Gelelim kendi medya mensupluğumuza; ne yediğimiz, ne içtiğimiz, nerde ne zaman olduğumuz, kiminle olduğumuz kısmına. En son kim ile selfi yaptım (görçek yahut özçekim) en son ne yediğimin fotoğrafı, içtiğim kahvenin sunumu, kafenin doluluğu, şehrimin güzelliği, ilçemin hoşluğu, köyümün boşluğu gibi kendi kendimizin medya sorumlusu iken neleri görmüş, neleri eleştirmiş, neleri düzeltmiş, neleri ifşaa, etmiş neleri yermişim konusuna hiç bakıyor muyuz.
Face goygoy ya da makara kukara yaptığımız yer, twitter siyasi meseleler, instagram’ ı neredeydim ne yedim ne içtim nasılım olarak mı kullanıyoruz. İsterseniz nerede chek – in yaptığınız, (uğradığınız) yada nereden geçerken kimlerle yolunuz kesişti yada kiminle aynı anda telefonunuzu salladığınız. Çeşitlendirebilir miyiz evet devam etmeli miyim tabii ki hayır. Emoji yahut yeni yazı dilleri meselesine hiç girmeyeyim istiyorum; çünkü bunu ilerleyen zamanlarda tek bir yazıda ele alma düşüncem var. Vazgeçebilirim de oda ayrı bir konu.

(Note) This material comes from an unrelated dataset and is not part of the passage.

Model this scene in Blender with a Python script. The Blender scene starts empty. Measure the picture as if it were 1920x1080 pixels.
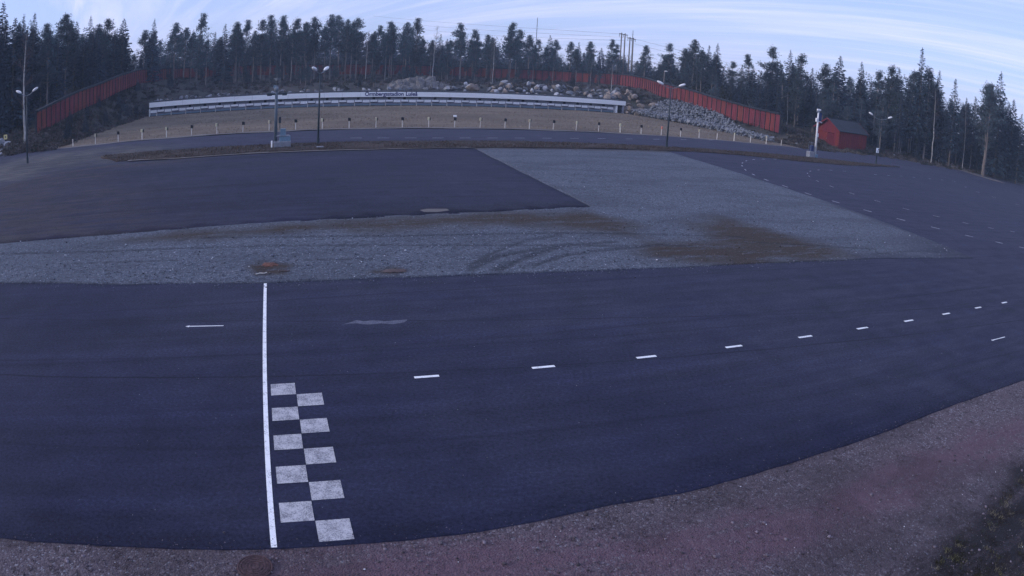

Gelelim işin özüne; medyada neler görmek, Neler duymak, yahut neye dahil olmak istediğimize ve bizim bir medya mensubu olarak hayata ne katabildiğimize, ne diyordu bir deyimde; “ne yersen o sun” O zaman şimdi diyebilirmiyiz ki; ne yayınlıyorsan onu izliyor ve onu takip ediyorsun.